Una conferma del flop della legalizzazione statunitense l’ha data, sul Corriere della sera, anche l’editorialista Guido Olimpio, il quale ha notato che, se «i rapporti ufficiali dicono che la legalizzazione della marijuana negli Usa sta privando i cartelli messicani di importanti guadagni», la realtà è che «seguendo quotidianamente le operazioni lungo la frontiera meridionale si nota come i narcos continuino a spedire quantità ingenti di marijuana. Non solo con i grossi zaini affidati agli spalloni, ma a bordo di veicoli riempiti in ogni singolo angolo». Questa ed altre evidenze, che per brevità evitiamo qui di riportare, suggeriscono insomma come vi sarebbe necessità di maggior prudenza prima di sentenziare sconfitto il proibizionismo e vittorioso l’antiproibizionismo.

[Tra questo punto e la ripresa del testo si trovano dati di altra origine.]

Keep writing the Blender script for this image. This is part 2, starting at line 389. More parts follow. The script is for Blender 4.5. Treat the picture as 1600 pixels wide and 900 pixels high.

Anche perché non è affatto chiaro il singolare meccanismo per cui, una volta che un determinato prodotto da illegale fosse reso commerciabile alla luce del sole, dovrebbe divenire socialmente meno attraente, tanto più che se si sta parlando, come nel caso della cannabis, di una sostanza che dà dipendenza; molto più plausibile è semmai il contrario, come i dati poc’anzi citati d’altra parte indicano. Ci pensino allora bene, i nostri parlamentari, nell’esaminare proposte legislative su questa delicata materia.
Ed evitino, se possono, di farsi sedurre da campagne basate sulle semplificazioni o da slogan che, ancorché rilanciati da figure istituzionalmente o intellettualmente autorevoli, tali rimangono, suffragati soltanto da letture parziali e in verità sconfessati da innumerevoli riscontri empirici, oltre che da quella vecchia ma insuperata arma che risponde al nome di buon senso.